Rarely will Chronicle commission a photograph. Occasionally, Schaefer or someone in the office will take the writer's picture. In most cases, the author is asked to supply a head shot. For example, the dust-jacket photo of Nadia Gordon, author of "Murder Alfresco," was taken by a friend, and the one of Kristen Sundberg Lunstrum, author of "The Life She's Chosen," was by her husband.
"For us, the photo is the tail of the dog," says Schaefer. The presence or absence of a dust-jacket photo "has no appreciable difference on sales."
Yet, dust-jacket photos, whether postage-stamp size or filling the entire back cover, are evocative because, as the poet Mark Strand notes, they hint at the essential mystery of creation.
But when three of the best known dust-jacket portrait photographers - Ettlinger, Crampton and Krementz - published collections of their work, each handled her own author photo differently.

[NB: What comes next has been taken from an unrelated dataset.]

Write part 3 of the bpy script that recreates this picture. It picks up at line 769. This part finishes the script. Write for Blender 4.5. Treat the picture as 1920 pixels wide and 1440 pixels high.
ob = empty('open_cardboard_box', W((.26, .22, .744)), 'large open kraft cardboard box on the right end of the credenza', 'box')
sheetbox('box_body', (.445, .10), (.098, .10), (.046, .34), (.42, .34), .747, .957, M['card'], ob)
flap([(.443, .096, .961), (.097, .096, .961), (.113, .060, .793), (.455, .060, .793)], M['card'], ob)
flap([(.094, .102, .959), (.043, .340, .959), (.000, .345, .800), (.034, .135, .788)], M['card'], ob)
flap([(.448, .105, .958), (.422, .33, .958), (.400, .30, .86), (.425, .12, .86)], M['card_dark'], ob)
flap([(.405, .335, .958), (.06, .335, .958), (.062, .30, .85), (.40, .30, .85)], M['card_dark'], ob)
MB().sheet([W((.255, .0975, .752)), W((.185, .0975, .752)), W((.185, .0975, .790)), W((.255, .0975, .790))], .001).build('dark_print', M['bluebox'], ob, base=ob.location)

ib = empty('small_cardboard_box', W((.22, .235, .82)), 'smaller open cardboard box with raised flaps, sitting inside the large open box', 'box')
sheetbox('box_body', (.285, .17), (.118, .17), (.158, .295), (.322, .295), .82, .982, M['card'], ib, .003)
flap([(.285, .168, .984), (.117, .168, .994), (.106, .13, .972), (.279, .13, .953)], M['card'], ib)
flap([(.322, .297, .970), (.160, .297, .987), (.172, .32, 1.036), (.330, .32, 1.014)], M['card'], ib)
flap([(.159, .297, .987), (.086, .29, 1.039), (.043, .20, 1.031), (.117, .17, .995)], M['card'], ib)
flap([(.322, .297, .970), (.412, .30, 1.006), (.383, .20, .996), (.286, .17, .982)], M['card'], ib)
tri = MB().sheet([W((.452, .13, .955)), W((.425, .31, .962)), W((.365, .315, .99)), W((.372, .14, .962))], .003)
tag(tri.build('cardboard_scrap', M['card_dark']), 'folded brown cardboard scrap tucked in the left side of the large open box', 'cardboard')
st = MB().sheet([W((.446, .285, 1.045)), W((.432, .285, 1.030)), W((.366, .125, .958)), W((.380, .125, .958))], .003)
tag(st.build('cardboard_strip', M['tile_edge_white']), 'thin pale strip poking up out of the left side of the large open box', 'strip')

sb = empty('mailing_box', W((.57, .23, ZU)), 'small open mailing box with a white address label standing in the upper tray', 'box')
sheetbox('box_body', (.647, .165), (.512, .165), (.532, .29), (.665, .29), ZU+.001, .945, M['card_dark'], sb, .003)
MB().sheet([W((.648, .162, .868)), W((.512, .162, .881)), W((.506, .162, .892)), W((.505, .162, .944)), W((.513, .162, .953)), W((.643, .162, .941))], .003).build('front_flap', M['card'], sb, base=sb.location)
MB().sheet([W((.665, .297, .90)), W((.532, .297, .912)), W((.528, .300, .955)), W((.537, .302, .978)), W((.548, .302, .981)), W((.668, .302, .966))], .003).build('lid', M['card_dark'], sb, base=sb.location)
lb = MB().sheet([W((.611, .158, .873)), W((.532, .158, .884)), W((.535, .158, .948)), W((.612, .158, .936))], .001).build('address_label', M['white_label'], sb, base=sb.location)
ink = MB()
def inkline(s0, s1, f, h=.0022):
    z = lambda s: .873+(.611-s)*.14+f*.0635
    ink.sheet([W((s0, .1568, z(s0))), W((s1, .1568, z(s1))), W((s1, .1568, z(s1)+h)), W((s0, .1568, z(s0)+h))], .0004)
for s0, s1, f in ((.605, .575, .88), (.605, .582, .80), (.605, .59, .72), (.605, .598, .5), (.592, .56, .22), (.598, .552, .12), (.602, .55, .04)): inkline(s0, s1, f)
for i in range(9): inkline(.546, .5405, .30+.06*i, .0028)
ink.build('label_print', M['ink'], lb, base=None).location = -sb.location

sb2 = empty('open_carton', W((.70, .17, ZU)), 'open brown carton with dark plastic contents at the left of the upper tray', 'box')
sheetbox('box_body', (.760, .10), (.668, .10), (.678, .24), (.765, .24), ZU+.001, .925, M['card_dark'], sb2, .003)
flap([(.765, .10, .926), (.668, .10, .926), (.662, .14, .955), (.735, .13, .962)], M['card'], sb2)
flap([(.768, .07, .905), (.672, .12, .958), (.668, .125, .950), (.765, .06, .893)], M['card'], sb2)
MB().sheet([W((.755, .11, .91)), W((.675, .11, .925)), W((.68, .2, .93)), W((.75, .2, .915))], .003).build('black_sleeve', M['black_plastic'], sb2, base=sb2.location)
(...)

Ettlinger took the photo herself, even though being on the other side of the lens took a lot of getting used to. "At first, it was kind of a baffling, discombobulating experience," she says. "Who am I looking at? Who am I?" But finally she snapped an acceptable shot.
Crampton says that, for her book, she forgot about an image of herself. "It wasn't a conscious decision," she says. But she adds, "I'm happy being on the other side of the camera."
Krementz came up with a third approach for her book-jacket photo. Author Ursula K. LeGuin snapped the shutter.